Aquellos viejos buques a sólo dos cuños del desguace invitaban a recostarse en la incomodidad del asiento y ponerse a soñar. El conductor era un emperador gruñón y podía detener su inmensa máquina en el punto que considerara más conveniente, fueran o no paradas oficiales. Eso convertía cada trayecto en una aventura. Al fondo, a la derecha, un tipo silencioso vendía los billetes, ordenados por colores en una pequeña caja, sobre una mesa al lado de la puerta trasera. Ese hombre es manco en mi recuerdo, quizá de alguna poco probable categoría de excombatientes o puede que simplemente mutilado en las batallas de la vida.

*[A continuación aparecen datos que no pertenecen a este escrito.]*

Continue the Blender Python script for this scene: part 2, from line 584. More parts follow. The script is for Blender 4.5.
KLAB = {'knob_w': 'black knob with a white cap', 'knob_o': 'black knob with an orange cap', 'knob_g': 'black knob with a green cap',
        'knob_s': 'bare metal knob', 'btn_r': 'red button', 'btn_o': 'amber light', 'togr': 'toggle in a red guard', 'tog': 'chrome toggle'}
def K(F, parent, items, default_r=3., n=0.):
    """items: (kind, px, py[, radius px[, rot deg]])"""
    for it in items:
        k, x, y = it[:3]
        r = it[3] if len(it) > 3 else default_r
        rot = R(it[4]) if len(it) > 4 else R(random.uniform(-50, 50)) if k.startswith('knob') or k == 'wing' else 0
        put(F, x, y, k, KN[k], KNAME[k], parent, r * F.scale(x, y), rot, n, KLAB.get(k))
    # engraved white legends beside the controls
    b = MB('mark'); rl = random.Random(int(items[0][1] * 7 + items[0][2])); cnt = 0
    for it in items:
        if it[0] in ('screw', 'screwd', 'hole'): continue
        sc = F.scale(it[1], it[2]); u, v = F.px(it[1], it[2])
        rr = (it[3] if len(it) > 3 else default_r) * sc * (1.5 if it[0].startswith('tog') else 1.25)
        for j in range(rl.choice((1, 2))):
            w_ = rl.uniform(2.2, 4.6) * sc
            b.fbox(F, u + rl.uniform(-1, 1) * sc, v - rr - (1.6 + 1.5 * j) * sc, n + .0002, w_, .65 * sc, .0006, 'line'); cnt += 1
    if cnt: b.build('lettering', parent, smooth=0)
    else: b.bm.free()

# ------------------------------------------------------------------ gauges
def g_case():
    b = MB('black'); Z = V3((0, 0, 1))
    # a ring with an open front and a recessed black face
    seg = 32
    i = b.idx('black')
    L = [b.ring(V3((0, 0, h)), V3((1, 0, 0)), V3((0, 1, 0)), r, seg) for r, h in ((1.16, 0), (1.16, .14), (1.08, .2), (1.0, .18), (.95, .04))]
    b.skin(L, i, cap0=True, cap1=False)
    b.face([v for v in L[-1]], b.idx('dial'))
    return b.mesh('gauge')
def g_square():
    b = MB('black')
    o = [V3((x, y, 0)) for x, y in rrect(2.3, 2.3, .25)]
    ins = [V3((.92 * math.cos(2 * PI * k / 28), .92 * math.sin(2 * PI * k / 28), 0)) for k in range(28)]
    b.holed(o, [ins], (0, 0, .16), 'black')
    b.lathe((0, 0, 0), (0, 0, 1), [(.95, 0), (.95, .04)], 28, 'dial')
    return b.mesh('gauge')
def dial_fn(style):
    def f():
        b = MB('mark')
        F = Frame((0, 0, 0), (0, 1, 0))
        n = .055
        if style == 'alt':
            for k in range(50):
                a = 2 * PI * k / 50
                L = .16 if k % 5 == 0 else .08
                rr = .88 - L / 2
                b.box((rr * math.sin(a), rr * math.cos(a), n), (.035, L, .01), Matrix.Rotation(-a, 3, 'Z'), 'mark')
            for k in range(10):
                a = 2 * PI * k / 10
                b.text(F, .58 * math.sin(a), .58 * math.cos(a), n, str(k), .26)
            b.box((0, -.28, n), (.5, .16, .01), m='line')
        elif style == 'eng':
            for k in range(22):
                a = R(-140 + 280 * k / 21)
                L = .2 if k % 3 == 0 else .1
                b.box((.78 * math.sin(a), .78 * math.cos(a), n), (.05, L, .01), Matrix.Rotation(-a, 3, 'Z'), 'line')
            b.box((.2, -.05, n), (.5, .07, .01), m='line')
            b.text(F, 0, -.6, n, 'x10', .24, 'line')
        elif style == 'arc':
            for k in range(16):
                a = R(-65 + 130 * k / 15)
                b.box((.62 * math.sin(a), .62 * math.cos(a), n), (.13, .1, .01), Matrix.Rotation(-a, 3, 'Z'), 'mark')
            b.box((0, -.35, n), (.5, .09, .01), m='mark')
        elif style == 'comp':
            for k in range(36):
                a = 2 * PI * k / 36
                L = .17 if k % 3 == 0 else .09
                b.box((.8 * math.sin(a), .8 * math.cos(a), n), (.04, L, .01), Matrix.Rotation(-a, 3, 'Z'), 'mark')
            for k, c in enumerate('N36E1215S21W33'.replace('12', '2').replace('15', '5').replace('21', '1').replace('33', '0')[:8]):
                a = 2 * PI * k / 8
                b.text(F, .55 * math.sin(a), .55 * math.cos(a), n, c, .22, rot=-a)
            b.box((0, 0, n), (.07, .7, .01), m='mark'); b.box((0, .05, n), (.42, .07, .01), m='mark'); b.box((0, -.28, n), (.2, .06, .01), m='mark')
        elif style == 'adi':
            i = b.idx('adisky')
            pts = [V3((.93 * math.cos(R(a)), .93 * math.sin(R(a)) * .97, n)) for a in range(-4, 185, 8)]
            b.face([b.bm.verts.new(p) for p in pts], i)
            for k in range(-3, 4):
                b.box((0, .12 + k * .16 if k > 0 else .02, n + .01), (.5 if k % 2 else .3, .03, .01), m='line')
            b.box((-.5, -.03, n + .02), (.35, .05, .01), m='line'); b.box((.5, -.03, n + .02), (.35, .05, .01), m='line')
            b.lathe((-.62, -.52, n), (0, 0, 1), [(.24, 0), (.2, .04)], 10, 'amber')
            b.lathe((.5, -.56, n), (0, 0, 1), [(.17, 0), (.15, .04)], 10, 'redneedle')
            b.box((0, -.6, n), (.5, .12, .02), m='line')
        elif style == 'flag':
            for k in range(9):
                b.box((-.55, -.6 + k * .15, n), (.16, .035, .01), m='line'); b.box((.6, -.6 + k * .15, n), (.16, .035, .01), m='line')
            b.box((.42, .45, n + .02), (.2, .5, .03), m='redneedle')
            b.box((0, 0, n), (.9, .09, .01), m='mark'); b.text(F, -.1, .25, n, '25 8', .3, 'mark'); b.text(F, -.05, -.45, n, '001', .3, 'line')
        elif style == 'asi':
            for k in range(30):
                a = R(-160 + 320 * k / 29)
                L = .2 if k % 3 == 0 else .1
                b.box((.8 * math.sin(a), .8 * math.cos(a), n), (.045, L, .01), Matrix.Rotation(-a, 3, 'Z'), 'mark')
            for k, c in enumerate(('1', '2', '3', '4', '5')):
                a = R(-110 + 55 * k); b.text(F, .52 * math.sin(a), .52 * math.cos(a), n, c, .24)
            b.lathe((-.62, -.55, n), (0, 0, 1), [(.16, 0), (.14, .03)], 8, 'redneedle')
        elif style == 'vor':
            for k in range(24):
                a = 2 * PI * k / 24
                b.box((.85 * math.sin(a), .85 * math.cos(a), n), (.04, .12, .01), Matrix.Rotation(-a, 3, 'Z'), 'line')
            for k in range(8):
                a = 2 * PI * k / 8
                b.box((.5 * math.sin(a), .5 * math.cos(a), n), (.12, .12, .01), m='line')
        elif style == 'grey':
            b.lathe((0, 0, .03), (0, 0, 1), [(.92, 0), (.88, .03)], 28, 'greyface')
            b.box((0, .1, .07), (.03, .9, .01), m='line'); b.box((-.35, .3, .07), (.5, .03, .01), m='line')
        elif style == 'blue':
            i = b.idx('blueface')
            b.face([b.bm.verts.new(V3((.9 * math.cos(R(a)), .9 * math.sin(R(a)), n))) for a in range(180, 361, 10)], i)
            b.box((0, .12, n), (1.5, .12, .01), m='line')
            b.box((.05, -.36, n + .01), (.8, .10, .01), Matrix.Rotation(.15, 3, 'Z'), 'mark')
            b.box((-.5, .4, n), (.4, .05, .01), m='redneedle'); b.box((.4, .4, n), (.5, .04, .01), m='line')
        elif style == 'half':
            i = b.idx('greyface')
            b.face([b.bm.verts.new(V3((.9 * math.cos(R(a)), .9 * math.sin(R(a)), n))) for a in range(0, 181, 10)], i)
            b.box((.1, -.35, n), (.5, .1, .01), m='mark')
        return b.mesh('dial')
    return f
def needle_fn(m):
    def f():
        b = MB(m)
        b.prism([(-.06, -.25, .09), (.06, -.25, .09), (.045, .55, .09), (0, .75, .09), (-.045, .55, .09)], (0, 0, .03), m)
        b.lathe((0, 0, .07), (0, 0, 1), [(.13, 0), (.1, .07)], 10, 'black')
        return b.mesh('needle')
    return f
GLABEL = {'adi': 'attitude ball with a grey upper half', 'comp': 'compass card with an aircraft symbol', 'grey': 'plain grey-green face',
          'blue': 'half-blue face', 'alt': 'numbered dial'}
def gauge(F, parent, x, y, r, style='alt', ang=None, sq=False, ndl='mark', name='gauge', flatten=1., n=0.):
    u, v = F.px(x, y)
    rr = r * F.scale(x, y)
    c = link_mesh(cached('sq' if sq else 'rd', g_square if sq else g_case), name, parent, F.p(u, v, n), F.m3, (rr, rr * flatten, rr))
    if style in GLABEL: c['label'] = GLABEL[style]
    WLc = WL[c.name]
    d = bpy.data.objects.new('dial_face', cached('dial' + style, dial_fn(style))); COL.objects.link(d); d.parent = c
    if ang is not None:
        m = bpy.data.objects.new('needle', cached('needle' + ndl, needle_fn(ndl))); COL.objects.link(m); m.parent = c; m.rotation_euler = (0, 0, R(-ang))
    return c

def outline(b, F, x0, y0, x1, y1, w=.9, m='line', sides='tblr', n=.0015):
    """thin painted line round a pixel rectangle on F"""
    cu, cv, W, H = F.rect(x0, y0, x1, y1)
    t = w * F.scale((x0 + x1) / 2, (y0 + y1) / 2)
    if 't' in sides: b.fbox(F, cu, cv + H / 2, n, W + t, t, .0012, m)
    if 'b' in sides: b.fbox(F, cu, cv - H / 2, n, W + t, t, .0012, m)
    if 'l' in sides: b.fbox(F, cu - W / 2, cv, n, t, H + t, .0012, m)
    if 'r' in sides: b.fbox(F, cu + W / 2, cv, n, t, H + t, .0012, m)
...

Resollando y siempre con la amenaza de asistir al privilegio de su último viaje, nuestro autobús trazaba la línea más larga posible entre su procedencia y una meta incierta y mediterránea. Era el momento de sacar el Salgari y ponerse a devorar las aventuras del Corsario Negro, incluyendo aquellas prolijas descripciones naturalistas que cualquiera en su sano juicio se saltaba sin dudar. En la última parada, cuando las puertas se abrían con su cadencia hidráulica terminada en un característico recogimiento violento, volvías a tierra con la sensación de haber experimentado un curioso rito de paso. En un contexto así, no creo que Jonás hubiera extrañado para nada a su ballena.